* Excerpted data:
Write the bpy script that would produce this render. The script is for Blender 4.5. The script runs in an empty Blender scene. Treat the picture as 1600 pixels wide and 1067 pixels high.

--

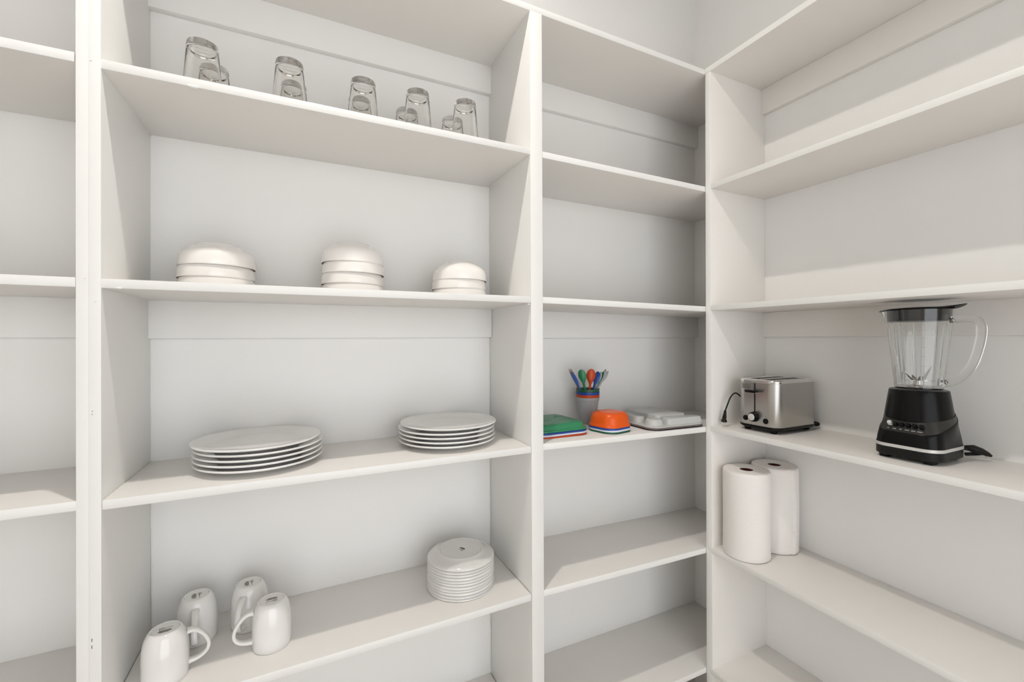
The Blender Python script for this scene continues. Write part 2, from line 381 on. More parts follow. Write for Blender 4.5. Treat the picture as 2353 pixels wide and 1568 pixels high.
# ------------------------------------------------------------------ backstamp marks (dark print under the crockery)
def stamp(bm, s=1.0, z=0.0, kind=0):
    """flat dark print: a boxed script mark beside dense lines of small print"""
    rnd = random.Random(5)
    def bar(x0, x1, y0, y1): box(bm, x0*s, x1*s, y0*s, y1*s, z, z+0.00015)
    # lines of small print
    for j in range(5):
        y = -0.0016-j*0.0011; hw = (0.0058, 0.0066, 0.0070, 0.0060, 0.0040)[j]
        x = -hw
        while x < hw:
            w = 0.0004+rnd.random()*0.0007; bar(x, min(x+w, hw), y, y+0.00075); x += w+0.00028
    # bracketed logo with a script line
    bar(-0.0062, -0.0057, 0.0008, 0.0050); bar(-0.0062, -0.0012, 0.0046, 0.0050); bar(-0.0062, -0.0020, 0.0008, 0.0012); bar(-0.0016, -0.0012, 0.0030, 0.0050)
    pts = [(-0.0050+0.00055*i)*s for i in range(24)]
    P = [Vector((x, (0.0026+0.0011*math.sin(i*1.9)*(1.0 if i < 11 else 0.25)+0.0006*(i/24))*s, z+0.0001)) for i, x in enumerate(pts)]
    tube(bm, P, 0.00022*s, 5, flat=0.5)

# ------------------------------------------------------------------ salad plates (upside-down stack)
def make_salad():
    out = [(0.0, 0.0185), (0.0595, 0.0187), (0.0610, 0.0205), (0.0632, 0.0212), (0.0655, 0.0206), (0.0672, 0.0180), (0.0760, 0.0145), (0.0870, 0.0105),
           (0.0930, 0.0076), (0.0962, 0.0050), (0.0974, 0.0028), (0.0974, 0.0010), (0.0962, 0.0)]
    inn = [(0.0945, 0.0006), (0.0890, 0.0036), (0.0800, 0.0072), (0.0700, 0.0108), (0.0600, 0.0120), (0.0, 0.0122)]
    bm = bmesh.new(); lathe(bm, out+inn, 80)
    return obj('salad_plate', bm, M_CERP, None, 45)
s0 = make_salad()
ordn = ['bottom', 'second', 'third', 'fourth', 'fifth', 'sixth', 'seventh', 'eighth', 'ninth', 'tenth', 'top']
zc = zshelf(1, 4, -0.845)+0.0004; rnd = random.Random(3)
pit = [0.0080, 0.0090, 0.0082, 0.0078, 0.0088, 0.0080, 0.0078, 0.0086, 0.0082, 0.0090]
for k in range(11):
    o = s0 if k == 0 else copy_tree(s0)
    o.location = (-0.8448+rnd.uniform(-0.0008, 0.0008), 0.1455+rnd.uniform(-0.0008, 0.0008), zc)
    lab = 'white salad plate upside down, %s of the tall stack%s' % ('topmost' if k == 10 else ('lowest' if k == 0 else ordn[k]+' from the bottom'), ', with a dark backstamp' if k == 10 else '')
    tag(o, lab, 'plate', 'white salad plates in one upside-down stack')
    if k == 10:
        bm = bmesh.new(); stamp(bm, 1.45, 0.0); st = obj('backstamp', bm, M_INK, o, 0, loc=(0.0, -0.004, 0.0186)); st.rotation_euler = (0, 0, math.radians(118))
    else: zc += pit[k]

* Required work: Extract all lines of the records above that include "Write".

* Written answer:
Write the bpy script that would produce this render. The script is for Blender 4.5. The script runs in an empty Blender scene. Treat the picture as 1600 pixels wide and 1067 pixels high.
The Blender Python script for this scene continues. Write part 2, from line 381 on. More parts follow. Write for Blender 4.5. Treat the picture as 2353 pixels wide and 1568 pixels high.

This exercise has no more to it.